Wednesday, May 11, 2016

Free Excerpt from "Rantings of a Bitter Childless Woman"

boredomexcerpt

Our latest book "Rantings of a Bitter Childless Woman" has just arrived from the printer and will be going out in the mail over the next few days. So what can readers expect from this book by Jeanne Bellezzo? It's better to show than to tell. Here's an excerpt...

Remember when we took long car trips as kids and amused ourselves for hours on end by playing The Alphabet Game? You know, where you had to point out an object starting with each consecutive letter of the alphabet before your bratty sister could? And if you both spotted the same object simultaneously, you fought about it, thus passing another 15 to 20 minutes of the trip until your dad finally warned you not to make him stop this car and turn around right now?

Life was so simple then.

Now, kids on long car trips (defined as 10 minutes or more) have a plethora of entertainment options we couldn’t even imagine. DVD players. Cell phones. Nintendo DS. Online shopping. Mobile investing. Personally, I think it would have been the coolest thing in the world to have movies in the back of our old Wrangler and then fight with my sister about what to watch.

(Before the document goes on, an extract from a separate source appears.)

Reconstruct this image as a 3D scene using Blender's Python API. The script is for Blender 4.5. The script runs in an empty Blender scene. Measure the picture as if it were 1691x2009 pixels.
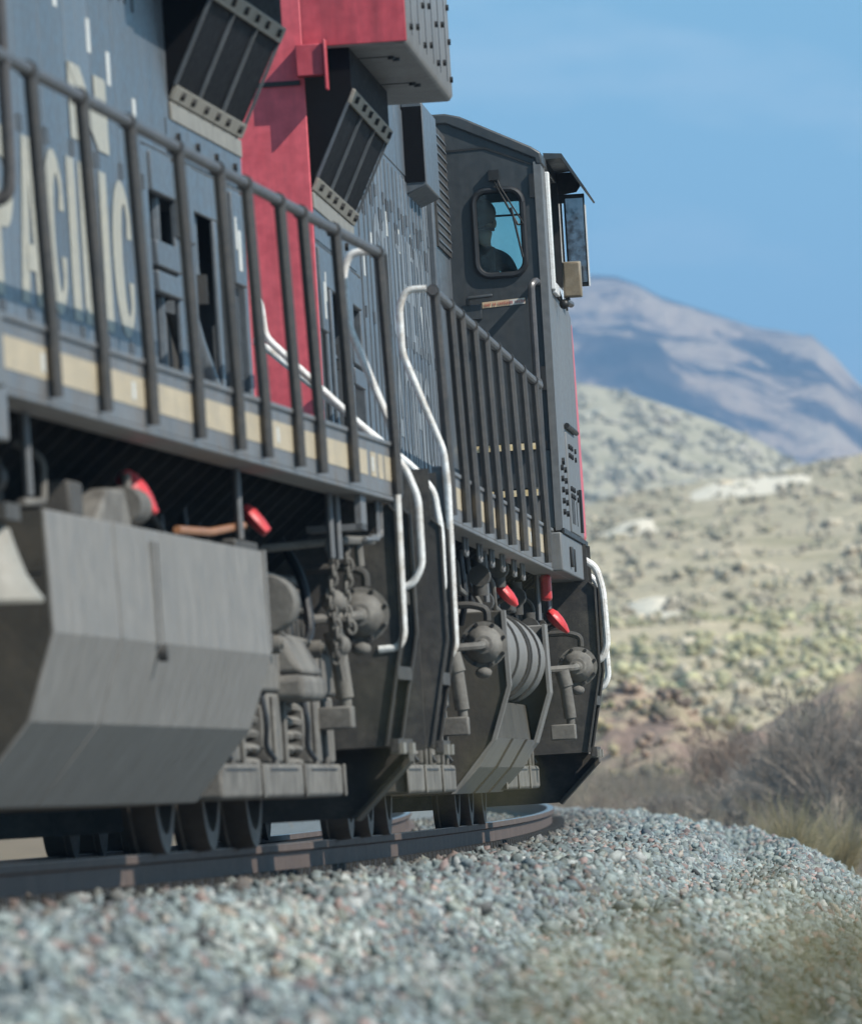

But apparently, it isn’t enough for today’s short-attention-span generation. Barely an hour into an 8-hour family roadtrip to Arizona, my friend’s six-year-old son turned off the DVD player, tossed his DS impatiently into his pile of books, and announced, “I’m bored.”

A few months ago, my boyfriend and I volunteered to watch his twin niece and nephew while mom and dad went to a baseball game with friends from out of town. They dropped the kids off early on Sunday morning. (For us, any time before 8 a.m. on Sunday is early. Thank God for coffee.)

We spent the next few hours playing games with them (side note: if you’re ever having issues waking up, a few games of Jenga will resolve them immediately). We watched cartoons. They chased the cats around. We took them to lunch (the kids, not the cats). We took them to a movie, stopping first to get something to drink at the grocery store, and while we were there we bought them each a doughnut. Yes, they just had lunch, but as the fun aunt and uncle we are required by law to overdose them on sugar. And they’re both thin little Energizer bunnies, so we weren’t particularly concerned about childhood obesity.
As they wolfed down their fried sugary goodness, one mentioned that it was the second doughnut she’d had. I asked, “Today?” She replied, “No, ever. Mom doesn’t let us have doughnuts.” Awesome. This will be our little secret, right?

So after games, cartoons, lunch, clandestine doughnuts, and a movie, we returned home and made a beeline for the couch, exhausted. (Ok, the adults were exhausted. Seriously parents, how do you do it?)

At which point one of the twins asked, “Can we do something fun now?”

Yes. Go outside and play The Alphabet Game. Twice.